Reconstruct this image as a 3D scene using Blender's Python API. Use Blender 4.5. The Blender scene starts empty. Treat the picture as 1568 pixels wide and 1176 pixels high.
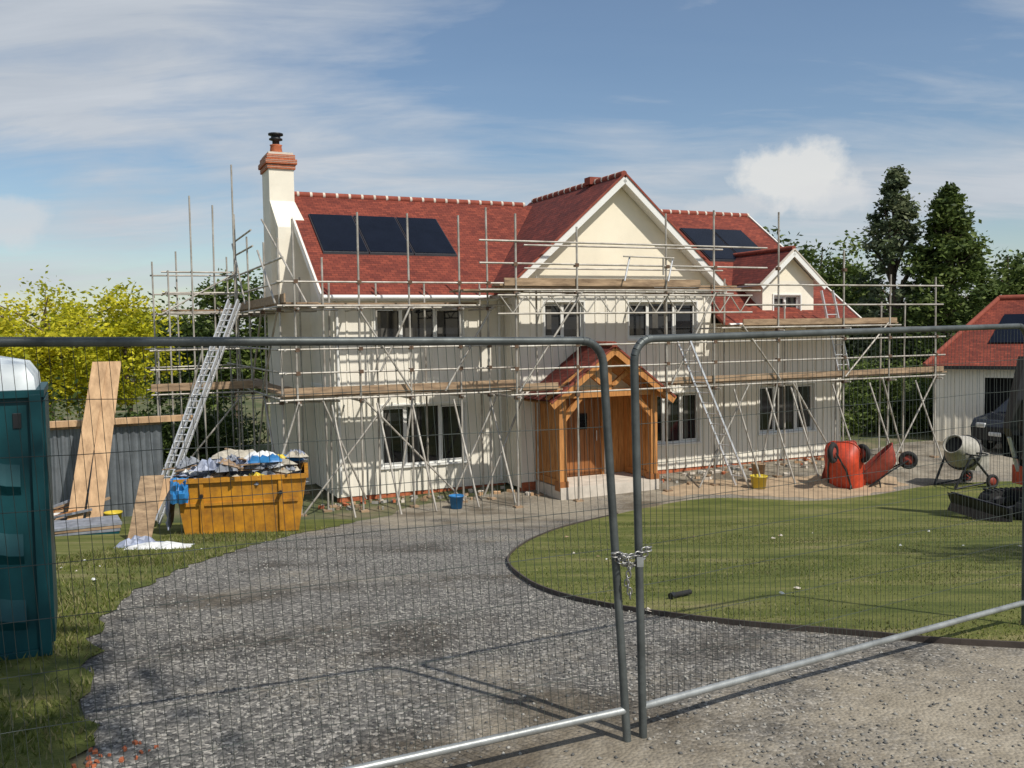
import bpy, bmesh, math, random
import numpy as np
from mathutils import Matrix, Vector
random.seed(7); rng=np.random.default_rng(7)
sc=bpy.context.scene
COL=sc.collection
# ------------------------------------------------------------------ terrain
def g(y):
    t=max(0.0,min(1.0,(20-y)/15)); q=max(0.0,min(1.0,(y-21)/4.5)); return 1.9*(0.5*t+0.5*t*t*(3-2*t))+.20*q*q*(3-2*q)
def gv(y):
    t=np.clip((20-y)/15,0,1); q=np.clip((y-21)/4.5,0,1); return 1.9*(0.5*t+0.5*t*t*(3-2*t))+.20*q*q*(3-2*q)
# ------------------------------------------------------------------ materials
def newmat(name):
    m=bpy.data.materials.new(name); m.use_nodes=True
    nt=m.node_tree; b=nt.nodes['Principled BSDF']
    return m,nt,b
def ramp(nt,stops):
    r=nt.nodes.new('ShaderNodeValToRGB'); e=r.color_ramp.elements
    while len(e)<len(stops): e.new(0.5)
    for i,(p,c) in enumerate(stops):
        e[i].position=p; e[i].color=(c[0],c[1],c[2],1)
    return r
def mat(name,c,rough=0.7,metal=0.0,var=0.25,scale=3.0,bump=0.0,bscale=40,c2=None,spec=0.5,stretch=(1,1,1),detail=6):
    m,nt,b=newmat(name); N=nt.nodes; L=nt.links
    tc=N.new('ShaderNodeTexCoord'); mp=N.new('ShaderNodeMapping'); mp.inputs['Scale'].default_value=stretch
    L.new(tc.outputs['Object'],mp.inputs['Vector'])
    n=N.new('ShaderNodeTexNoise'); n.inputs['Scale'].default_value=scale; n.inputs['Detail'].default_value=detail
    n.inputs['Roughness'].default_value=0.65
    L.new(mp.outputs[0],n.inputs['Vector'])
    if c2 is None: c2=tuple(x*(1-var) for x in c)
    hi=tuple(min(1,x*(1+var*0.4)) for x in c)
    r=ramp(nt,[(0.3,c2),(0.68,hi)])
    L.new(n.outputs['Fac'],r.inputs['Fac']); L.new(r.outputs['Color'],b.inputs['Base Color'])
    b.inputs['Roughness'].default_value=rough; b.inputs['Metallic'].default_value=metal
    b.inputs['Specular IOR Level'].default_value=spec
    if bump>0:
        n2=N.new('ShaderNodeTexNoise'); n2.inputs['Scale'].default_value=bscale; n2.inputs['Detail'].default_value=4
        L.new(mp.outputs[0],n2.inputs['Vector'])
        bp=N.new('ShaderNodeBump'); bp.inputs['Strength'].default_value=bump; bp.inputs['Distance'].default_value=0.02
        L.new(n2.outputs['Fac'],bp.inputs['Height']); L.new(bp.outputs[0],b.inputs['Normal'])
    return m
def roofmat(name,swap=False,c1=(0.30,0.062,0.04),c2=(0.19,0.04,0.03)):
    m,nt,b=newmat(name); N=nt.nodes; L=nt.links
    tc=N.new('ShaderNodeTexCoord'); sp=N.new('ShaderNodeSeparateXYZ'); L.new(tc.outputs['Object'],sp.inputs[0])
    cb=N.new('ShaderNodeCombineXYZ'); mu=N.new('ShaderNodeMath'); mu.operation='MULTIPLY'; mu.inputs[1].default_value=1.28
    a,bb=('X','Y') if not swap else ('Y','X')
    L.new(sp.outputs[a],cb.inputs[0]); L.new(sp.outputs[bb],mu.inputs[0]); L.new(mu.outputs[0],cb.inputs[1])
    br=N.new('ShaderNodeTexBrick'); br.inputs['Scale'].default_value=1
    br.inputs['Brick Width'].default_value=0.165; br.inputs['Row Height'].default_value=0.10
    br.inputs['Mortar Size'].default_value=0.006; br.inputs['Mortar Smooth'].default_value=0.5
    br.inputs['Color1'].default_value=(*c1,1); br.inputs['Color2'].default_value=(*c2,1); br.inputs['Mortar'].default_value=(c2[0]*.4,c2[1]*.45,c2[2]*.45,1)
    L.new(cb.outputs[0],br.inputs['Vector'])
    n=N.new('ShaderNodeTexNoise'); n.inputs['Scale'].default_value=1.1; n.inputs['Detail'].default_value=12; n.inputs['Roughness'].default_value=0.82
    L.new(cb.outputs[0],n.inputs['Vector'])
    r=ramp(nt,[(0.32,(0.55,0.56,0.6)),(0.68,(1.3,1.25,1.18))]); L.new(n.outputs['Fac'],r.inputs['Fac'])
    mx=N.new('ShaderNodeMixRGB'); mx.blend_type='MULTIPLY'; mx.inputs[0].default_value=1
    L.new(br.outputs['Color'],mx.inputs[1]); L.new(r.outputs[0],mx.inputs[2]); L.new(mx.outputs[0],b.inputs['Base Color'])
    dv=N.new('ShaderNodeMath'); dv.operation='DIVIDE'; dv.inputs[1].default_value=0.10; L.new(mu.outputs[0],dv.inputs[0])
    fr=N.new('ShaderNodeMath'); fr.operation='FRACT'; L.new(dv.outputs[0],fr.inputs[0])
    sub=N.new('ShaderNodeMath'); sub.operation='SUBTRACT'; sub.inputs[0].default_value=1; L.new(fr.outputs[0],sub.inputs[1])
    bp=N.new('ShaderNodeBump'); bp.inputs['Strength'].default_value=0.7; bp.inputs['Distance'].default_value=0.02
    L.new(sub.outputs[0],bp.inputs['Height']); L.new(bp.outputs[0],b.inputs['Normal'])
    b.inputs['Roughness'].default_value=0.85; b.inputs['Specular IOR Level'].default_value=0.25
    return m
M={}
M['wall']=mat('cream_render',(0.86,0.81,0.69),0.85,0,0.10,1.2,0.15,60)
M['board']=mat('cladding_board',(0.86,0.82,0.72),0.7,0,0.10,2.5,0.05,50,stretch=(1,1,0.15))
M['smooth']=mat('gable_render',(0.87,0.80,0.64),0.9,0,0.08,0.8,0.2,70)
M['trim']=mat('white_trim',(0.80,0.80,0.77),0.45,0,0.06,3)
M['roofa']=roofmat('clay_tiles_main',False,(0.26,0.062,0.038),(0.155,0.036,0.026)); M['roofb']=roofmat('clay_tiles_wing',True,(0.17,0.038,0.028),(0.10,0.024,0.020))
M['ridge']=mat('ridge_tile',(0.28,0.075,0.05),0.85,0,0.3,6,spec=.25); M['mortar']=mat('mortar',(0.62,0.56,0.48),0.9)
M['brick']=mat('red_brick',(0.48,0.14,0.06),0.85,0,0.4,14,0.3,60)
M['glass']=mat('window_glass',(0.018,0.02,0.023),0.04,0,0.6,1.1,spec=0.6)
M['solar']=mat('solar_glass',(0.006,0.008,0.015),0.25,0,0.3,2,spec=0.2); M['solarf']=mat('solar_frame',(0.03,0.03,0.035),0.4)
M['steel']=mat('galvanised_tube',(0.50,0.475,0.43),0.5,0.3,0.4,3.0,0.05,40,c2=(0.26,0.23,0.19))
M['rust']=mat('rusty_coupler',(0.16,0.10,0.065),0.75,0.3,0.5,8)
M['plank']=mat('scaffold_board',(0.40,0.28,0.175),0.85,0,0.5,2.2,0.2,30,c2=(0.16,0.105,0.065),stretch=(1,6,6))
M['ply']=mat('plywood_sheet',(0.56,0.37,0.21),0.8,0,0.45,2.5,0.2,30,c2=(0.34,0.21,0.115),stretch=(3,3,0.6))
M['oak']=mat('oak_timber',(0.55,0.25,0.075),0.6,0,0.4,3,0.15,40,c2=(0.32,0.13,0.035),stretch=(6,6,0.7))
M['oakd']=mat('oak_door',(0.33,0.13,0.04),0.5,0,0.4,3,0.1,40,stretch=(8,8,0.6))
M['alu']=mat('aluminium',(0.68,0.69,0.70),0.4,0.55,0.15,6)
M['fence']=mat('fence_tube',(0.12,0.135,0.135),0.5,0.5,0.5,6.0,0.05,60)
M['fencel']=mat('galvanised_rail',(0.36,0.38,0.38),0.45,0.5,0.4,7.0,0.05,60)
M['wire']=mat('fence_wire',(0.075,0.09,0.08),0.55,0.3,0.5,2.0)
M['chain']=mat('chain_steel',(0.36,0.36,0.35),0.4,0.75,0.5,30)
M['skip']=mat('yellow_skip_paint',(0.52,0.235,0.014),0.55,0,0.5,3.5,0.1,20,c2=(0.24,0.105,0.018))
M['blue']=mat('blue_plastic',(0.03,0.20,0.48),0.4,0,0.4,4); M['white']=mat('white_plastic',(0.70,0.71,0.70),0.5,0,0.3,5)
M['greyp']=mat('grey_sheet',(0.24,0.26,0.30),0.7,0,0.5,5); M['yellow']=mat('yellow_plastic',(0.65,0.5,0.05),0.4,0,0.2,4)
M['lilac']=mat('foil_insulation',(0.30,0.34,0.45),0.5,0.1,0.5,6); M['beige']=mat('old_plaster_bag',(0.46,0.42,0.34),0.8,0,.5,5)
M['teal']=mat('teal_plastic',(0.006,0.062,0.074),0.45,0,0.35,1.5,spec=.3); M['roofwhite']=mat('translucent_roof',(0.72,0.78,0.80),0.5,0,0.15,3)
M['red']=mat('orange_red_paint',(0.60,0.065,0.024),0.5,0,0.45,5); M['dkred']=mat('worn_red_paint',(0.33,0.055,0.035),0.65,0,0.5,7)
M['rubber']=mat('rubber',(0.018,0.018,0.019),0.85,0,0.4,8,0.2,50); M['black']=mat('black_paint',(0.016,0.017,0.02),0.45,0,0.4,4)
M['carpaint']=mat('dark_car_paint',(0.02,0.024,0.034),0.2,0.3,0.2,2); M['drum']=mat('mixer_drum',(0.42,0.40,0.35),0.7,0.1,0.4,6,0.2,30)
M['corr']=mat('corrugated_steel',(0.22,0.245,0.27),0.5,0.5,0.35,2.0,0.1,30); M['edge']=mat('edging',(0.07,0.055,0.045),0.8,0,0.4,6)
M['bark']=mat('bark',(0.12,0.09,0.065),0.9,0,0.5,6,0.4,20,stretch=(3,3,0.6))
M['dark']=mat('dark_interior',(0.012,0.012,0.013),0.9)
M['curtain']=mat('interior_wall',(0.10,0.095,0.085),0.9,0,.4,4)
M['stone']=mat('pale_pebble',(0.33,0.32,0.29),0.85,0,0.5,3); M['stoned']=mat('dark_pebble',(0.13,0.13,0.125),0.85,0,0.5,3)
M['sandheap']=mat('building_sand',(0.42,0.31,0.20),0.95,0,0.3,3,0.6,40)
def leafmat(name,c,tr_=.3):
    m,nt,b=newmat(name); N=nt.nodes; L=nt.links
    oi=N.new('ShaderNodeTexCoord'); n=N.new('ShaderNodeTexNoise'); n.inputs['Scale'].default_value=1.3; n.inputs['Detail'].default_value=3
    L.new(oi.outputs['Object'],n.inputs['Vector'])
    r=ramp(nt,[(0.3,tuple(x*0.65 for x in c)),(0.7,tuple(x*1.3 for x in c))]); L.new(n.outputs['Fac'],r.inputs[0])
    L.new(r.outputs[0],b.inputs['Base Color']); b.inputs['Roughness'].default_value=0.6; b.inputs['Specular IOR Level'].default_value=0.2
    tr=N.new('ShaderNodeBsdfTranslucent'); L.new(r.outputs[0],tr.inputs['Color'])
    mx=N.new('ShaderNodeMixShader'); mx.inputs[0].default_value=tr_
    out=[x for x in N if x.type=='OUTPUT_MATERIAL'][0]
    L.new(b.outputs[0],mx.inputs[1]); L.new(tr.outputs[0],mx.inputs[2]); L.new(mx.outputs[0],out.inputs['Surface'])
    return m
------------
* Brief
Show the lines of the material that contain the word "roofmat".

* Solution for this exercise
def roofmat(name,swap=False,c1=(0.30,0.062,0.04),c2=(0.19,0.04,0.03)):
M['roofa']=roofmat('clay_tiles_main',False,(0.26,0.062,0.038),(0.155,0.036,0.026)); M['roofb']=roofmat('clay_tiles_wing',True,(0.17,0.038,0.028),(0.10,0.024,0.020))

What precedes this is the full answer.